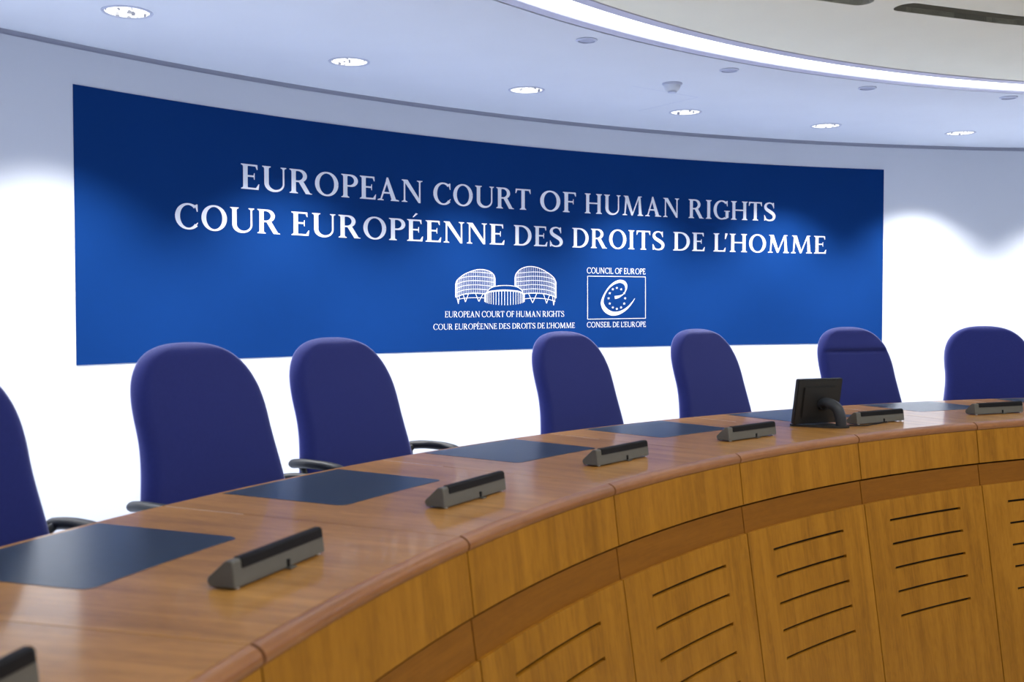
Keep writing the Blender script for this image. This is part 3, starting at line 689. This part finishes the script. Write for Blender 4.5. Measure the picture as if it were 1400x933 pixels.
def make_chair(creased=False):
    t = thing('swivel_chair', 'x', 'chair', (0, 0, 0), 0, 'blue upholstered swivel chairs behind the bench')
    backrest(creased).parent = t
    bm = bmesh.new(); pts = rrect(-.26, -.22, .26, .27, .09, 6); a = []
    for z, s in ((.40, .9), (.415, .97), (.44, 1.0), (.47, .985), (.485, .93), (.49, .80)): a.append([bm.verts.new((x * s, .02 + (y - .02) * s, z)) for x, y in pts])
    for p, q in zip(a, a[1:]):
        for i in range(len(pts)): bm.faces.new((p[i], p[(i + 1) % len(pts)], q[(i + 1) % len(pts)], q[i]))
    bm.faces.new(a[0]); bm.faces.new(a[-1]); bm_obj('seat', bm, M['fabric'], t, True)
    for s in (-1, 1):
        bm = bmesh.new()
        pad = crom([(s * .355, -.235, .662), (s * .365, -.17, .670), (s * .368, -.10, .672), (s * .365, -.02, .670), (s * .358, .048, .656), (s * .345, .080, .61)], 5)
        tube(bm, pad, [.017] + [.020] * (len(pad) - 2) + [.016], 12, True, (1.2, .95))
        tube(bm, crom([(s * .345, .080, .615), (s * .325, .09, .54), (s * .30, .09, .45), (s * .25, .03, .405)], 5), .015, 10)
        tube(bm, crom([(s * .358, -.20, .667), (s * .325, -.205, .64), (s * .305, -.16, .56), (s * .27, -.05, .44), (s * .22, .02, .405)], 5), .014, 10)
        bm_obj('armrest', bm, M['plastic'], t, True)
    bm = bmesh.new(); box(bm, -.05, -.26, .34, .05, .1, .40, .01); tube(bm, [(0, -.24, .36), (0, -.262, .50)], .03, 10); bm_obj('mechanism', bm, M['plastic'], t)
    bm = bmesh.new(); tube(bm, [(0, 0, .10), (0, 0, .34)], .028, 16); bm_obj('column', bm, M['chrome'], t, True)
    bm = bmesh.new()
    for k in range(5):
        a = 2 * math.pi * k / 5; d = Vector((math.cos(a), math.sin(a), 0)); tube(bm, [Vector((0, 0, .115)), d * .15 + Vector((0, 0, .11)), d * .30 + Vector((0, 0, .075))], [.026, .022, .014], 10)
    bm_obj('star_base', bm, M['plastic'], t, True)
    for k in range(5):
        a = 2 * math.pi * k / 5; d = Vector((math.cos(a), math.sin(a), 0)) * .30; n_ = Vector((-math.sin(a), math.cos(a), 0))
        bm = bmesh.new(); c = d + Vector((0, 0, .03)); tube(bm, [c - n_ * .02, c + n_ * .02], .03, 14); bm_obj('castor', bm, M['plastic'], t, True)
    return t
CHAIRS = [(1.54, -14, 7.17, 'at the left picture edge, half cut off'), (2.555, -3, 7.17, 'left one of the pair at the banner\'s left end'),
          (3.245, 0, 7.17, 'right one of the pair at the banner\'s left end'), (4.615, 4, 7.17, 'alone below the building logo on the banner'),
          (5.55, 8, 7.17, 'between the middle chair and the small monitor'), (6.59, 0, 7.17, 'with a stitched headrest crease, behind the small monitor'),
          (7.45, -20, 7.17, 'at the right edge, standing against bare white wall')]
ch0 = make_chair(False); chc = make_chair(True)
for i, (sg, yaw, r, lb) in enumerate(CHAIRS):
    a = TH0 + DL * sg; p = pol(O, r, a, DAIS); rz = math.pi - rad(a) + rad(yaw); lb = 'blue high-backed swivel chair ' + lb
    if i == 0: ch0.location = p; ch0.rotation_euler = (0, 0, rz); ch0['label'] = lb
    elif i == 5: chc.location = p; chc.rotation_euler = (0, 0, rz); chc['label'] = lb
    else:
        q = dup(ch0, p, rz, lb)
        for c in q.children:
            if i == 2 and c.name.startswith('armrest'): c.location.z = .048      # its arms are set higher
for c in ch0.children:
    if c.name.startswith('armrest'): c.location.z = .03
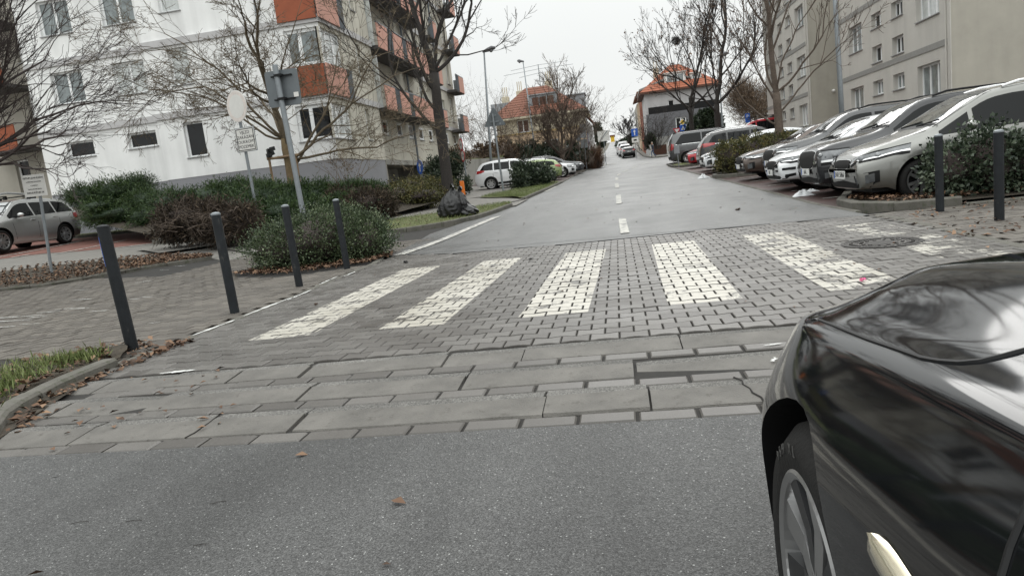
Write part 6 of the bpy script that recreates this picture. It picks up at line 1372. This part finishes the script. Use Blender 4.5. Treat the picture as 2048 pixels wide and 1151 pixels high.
# private ground sign
Y = 19.5; p0 = ay(509, 392, Y); p1 = ay(480, 245, Y); rz = R(-52)
sg = thing('road_sign', 'round white board above a plate reading vjezd zakázán, in the juniper', 'sign', (p0.x, Y, p0.z - .3))
mb = MB(); pole(mb, (p0.x, Y, p0.z - .9), (p1.x - .0, Y, p1.z + .5), .045); mb.build('pole', M_galv, sg, smooth=True, angle=40)
rz = R(-24); u = Vector((math.cos(rz), math.sin(rz), 0)); nn = u.cross(Vector((0, 0, 1)))
c = ay(481, 213, Y); mb = MB(); cc = Vector((c.x, Y, c.z)) + nn * .12
mb.lathe(cc, nn, [(0, .45), (.012, .45), (.014, .43)], 40); mb.build('round_plate', M_swhite, sg); mb = MB(); mb.lathe(cc + nn * .0145, nn, [(0, .43), (.002, .43)], 40); mb.lathe(cc + nn * .0165, nn, [(0, .33), (.002, .33)], 40, 1); mb.build('faded_ring', [mat('faded_pink', (.66, .6, .56), .6), M_swhite], sg)
rz = R(-11); u = Vector((math.cos(rz), math.sin(rz), 0)); nn = u.cross(Vector((0, 0, 1))); c = ay(497, 279, Y); cc = Vector((c.x, Y, 0)) + nn * .12
vsign(cc, c.z, .62, .62, rz, M_ink, .015, 'plate_border', sg, .03); vsign(cc + nn * .004, c.z, .66, .66, rz, M_swhite, .012, 'plate', sg, .04)
bpy.data.objects.remove([o for o in sg.children if o.name.startswith('plate_border')][0])
mb = MB()
for a, b_, w1, h1 in ((0, .3, .62, .022), (0, -.3, .62, .022), (.3, 0, .022, .58), (-.3, 0, .022, .58)): mb.box(cc + nn * .0055 + u * a + Vector((0, 0, c.z + b_)), (w1, .003, h1), rz)
mb.build('border', M_ink, sg); mb = MB(); mb.box(cc - nn * .013 + Vector((0, 0, c.z)), (.7, .012, .7), rz); mb.build('backing', M_galv, sg)
for i, s in enumerate(('VJEZD', 'ZAKÁZÁN', 'SOUKROMÝ', 'POZEMEK')): tline(s, cc, c.z + .2 - i * .135, rz, .125, M_ink, sg, .006)
# white notice board on the leaf island
b_ = tp(105, 553); Y = b_.y; p1 = ay(76, 372, Y); sg = thing('notice_sign', 'white rectangular notice with five lines of lettering on a thin pole in the leaf island', 'sign', b_)
mb = MB(); pole(mb, b_, (p1.x + .02, Y, ay(78, 395, Y).z + .3), .032); mb.build('pole', M_galv, sg, smooth=True, angle=40)
rz = R(20); c = ay(72, 371, Y); u = Vector((math.cos(rz), math.sin(rz), 0)); nn = u.cross(Vector((0, 0, 1))); cc = Vector((c.x, Y, 0)) + nn * .08
vsign(cc, c.z, .44, .46, rz, M_swhite, .012, 'plate', sg)
for i, (s, z_) in enumerate((('VSTUP ZAKÁZÁN', .07), ('soukromý pozemek', .05), ('v majetku', .05), ('nemovitosti domu', .05), ('NEUDRŽUJE SE', .07))): tline(s, cc, c.z + .16 - i * .078, rz, z_ * .72, M_ink, sg, .003)
# triangular sign back on the lawn
b_ = tp(1008, 388); Y = b_.y; c = ay(988, 237, Y); sg = thing('road_sign', 'grey triangular back of a road sign on the lawn strip by the white suv', 'sign', b_)
mb = MB(); pole(mb, b_ - Vector((0, 0, .1)), (c.x - .05, Y, c.z + .25), .05); mb.build('pole', M_galv, sg, smooth=True, angle=40)
mb = MB(); mb.slab([(-.48, -.36), (.48, -.36), (.52, -.3), (.05, .5), (-.05, .5), (-.52, -.3)], (c.x, Y + .07, c.z), (1, 0, 0), (0, 0, 1), .02); mb.build('plate', M_signback, sg)
mb = MB(); mb.box((c.x, Y + .06, c.z - .15), (.4, .05, .05)); mb.box((c.x, Y + .06, c.z + .15), (.2, .05, .05)); mb.box((c.x + .26, Y + .068, c.z - .26), (.07, .008, .07)); mb.build('bracket', M_galv, sg)
# two round limit signs
Y = 37.5; p0 = ay(937, 385, Y); sg = thing('road_sign', 'pair of red rimmed round limit signs stacked on one thin pole by the retaining wall', 'sign', (p0.x, Y, G(p0.x, Y)))
p1 = ay(927, 285, Y); mb = MB(); pole(mb, (p0.x, Y, G(p0.x, Y) - .1), (p1.x - .1, Y, p1.z + .4), .04); mb.build('pole', M_galv, sg, smooth=True, angle=40)
rz = R(-60); u = Vector((math.cos(rz), math.sin(rz), 0)); nn = u.cross(Vector((0, 0, 1)))
for px, py, tx in ((924, 289, '6t'), (928, 311, '2,1m')):
    c = ay(px, py, Y); cc = Vector(c) + nn * .06; mb = MB(); mb.lathe(cc, nn, [(0, .33), (.015, .33)], 32); ob = mb.build('round_plate', M_sred, sg); mb = MB(); mb.lathe(cc + nn * .0155, nn, [(0, .25), (.004, .25)], 32); mb.build('plate_centre', M_swhite, sg)
    tline(tx, (cc.x, cc.y, 0), cc.z, rz, .2, M_ink, sg, .022)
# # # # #
**WHAT YOU NEED TO DO**
Look above for every line with the word "this" and copy it.

**EXPECTED ANSWER**
Keep writing the Blender script for this image. This is part 3, starting at line 689. This part finishes the script. Write for Blender 4.5. Measure the picture as if it were 1400x933 pixels.
Write part 6 of the bpy script that recreates this picture. It picks up at line 1372. This part finishes the script. Use Blender 4.5. Treat the picture as 2048 pixels wide and 1151 pixels high.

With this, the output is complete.